Without the FCC acting as sheriff, it is unfortunately not surprising that big corporations have started exploring ways to change how consumers access the Internet in order to benefit their bottom line.... Research from independent analysts shows that nearly every mobile ISP is throttling at least one streaming video service or using discriminatory boosting practices. Wireless providers are openly throttling video traffic and charging consumers extra for watching high-definition streams. ISPs have rolled out internet plans that favor companies they are affiliated with, despite full-page ads swearing they value net neutrality. And most concerning, an ISP was found throttling so-called "unlimited" plans for a fire department during wildfires in California. 

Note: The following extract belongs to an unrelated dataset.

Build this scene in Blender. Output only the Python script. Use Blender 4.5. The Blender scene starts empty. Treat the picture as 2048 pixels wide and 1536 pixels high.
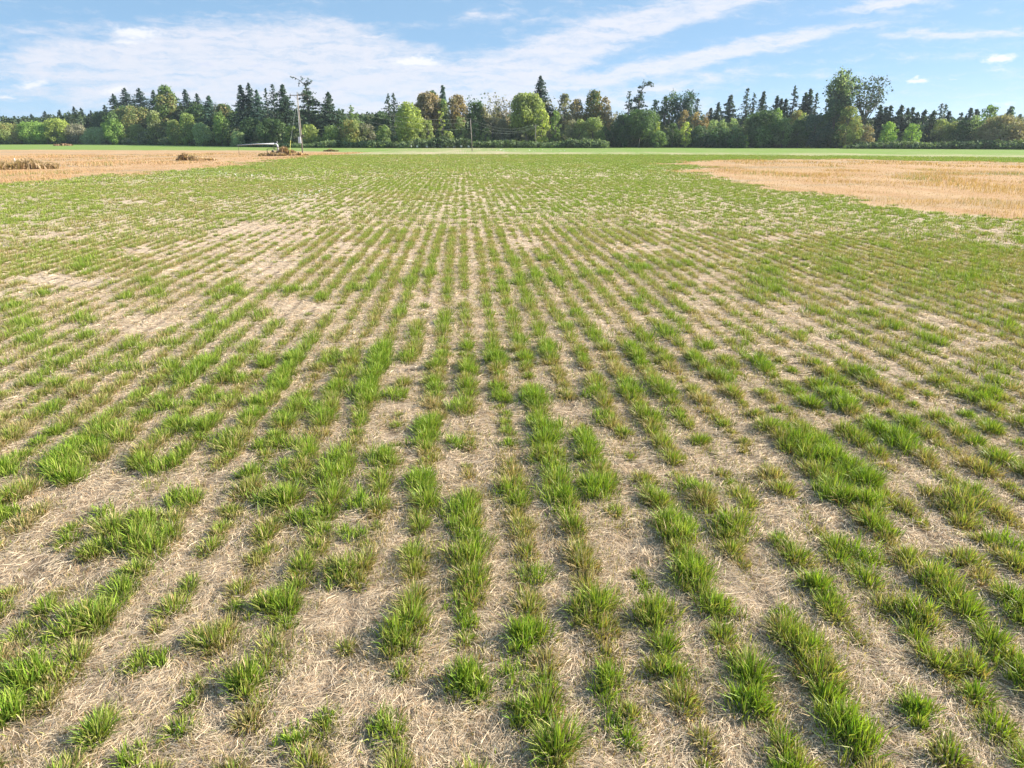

Make no mistake, these new practices are just ISPs sticking a toe in the water. Without an agency with the authority to investigate and punish unfair or discriminatory practices, ISPs will continue taking bolder and more blatantly anti-consumer steps. That is why we have fought over the past year to restore net neutrality rules and put a cop back on the ISP beat. In May, the U.S. Senate passed a bipartisan bill restoring net neutrality rules. Despite the support of a bipartisan majority of Americans, the Republican leadership of the U.S. House of Representatives refused our efforts to bring the bill to the floor for a vote. 

Fortunately, the time is fast coming when the people's voices will be heard.

The editorial closes by arguing that "Large corporations will no longer be able to block progress on this important consumer protection issue."